● **Objective**: Look through the data below and output, unchanged, every line from the one holding "were 2000x1333 pixels." through the one holding "FPX, CZ = 3700.0, 1.5", inclusive. Skip the pictures.

● **Input for this task**:
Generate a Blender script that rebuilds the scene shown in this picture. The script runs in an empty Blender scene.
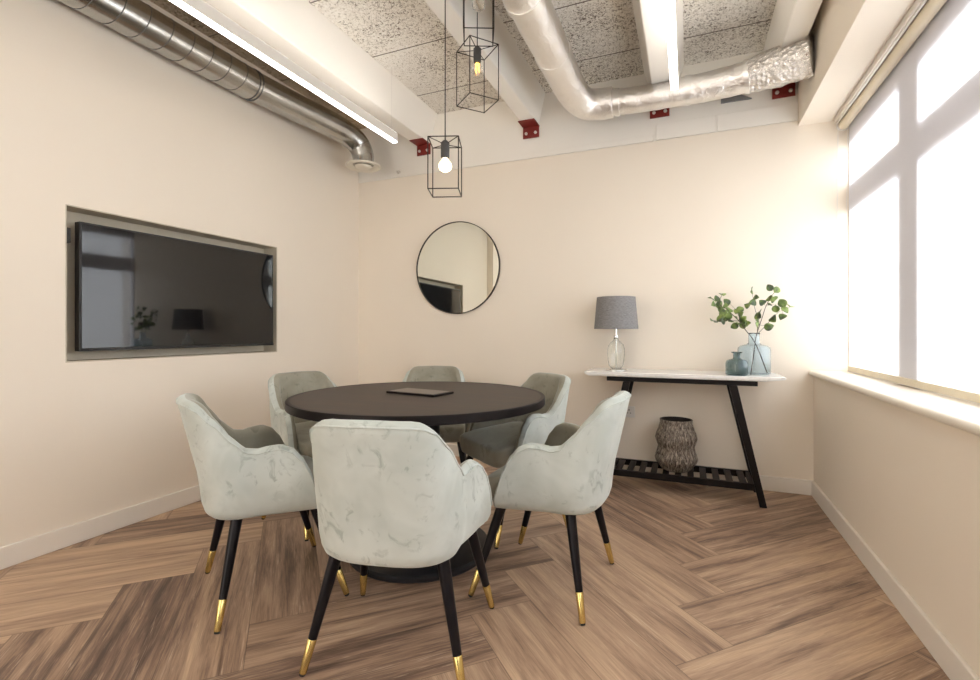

---

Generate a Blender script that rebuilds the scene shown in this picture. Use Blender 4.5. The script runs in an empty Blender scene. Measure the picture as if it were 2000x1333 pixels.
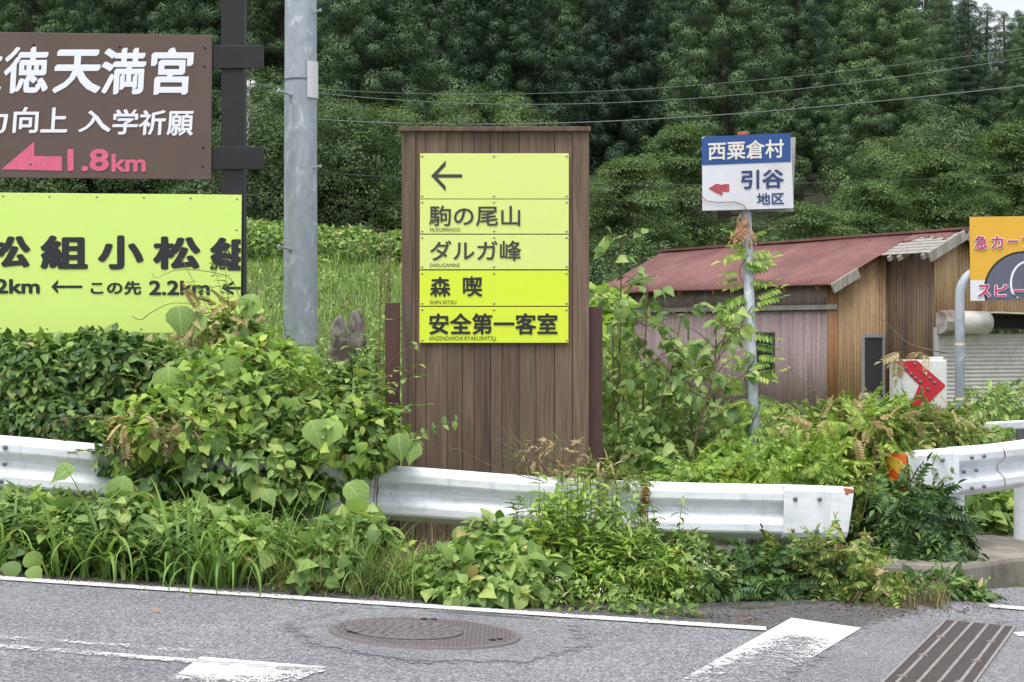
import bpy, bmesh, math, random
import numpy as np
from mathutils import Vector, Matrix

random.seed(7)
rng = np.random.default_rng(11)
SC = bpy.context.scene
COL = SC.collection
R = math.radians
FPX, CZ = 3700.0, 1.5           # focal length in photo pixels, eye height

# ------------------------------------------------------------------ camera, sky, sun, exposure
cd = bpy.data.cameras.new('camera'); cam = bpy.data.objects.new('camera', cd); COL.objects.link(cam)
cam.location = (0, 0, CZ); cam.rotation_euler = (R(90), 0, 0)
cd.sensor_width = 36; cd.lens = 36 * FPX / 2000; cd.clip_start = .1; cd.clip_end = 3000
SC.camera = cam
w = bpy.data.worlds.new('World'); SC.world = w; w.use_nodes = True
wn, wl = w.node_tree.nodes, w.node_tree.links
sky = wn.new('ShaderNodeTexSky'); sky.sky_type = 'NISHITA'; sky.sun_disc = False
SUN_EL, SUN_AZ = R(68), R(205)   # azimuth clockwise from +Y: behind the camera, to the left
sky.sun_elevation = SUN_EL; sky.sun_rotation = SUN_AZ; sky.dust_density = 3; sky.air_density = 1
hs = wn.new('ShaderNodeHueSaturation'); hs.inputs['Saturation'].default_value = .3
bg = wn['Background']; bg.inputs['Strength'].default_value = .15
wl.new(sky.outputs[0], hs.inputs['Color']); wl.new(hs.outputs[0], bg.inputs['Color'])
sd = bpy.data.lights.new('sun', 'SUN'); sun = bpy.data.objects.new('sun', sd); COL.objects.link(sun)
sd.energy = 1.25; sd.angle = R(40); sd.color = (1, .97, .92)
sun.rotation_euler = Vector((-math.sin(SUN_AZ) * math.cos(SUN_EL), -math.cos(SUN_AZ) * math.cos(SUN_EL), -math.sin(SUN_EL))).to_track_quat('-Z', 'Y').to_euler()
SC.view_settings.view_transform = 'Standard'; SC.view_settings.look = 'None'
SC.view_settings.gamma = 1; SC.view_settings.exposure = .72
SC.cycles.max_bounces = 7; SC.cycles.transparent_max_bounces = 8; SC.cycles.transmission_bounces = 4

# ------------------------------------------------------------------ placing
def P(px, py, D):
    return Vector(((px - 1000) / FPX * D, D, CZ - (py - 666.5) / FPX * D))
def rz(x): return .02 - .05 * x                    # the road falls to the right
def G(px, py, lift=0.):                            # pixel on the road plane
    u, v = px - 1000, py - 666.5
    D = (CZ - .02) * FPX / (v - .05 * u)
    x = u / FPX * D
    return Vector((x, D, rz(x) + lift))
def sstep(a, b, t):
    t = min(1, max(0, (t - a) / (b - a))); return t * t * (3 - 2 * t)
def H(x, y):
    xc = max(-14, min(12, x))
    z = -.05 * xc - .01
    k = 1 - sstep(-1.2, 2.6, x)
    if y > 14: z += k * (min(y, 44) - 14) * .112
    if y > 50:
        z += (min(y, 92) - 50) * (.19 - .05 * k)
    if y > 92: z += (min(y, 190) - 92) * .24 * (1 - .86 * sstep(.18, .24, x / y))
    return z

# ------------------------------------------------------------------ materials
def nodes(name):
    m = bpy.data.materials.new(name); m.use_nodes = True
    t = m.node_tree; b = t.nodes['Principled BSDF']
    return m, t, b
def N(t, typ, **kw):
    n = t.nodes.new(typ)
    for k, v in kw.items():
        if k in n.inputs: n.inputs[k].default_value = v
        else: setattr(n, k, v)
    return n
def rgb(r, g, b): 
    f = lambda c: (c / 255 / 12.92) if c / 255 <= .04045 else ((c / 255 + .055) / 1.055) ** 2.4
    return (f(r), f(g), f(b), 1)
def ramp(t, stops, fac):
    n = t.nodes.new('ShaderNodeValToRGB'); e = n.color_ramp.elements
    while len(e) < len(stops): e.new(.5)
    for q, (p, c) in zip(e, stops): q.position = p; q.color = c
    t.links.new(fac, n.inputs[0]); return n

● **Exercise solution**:
Generate a Blender script that rebuilds the scene shown in this picture. Use Blender 4.5. The script runs in an empty Blender scene. Measure the picture as if it were 2000x1333 pixels.
import bpy, bmesh, math, random
import numpy as np
from mathutils import Vector, Matrix

random.seed(7)
rng = np.random.default_rng(11)
SC = bpy.context.scene
COL = SC.collection
R = math.radians
FPX, CZ = 3700.0, 1.5           # focal length in photo pixels, eye height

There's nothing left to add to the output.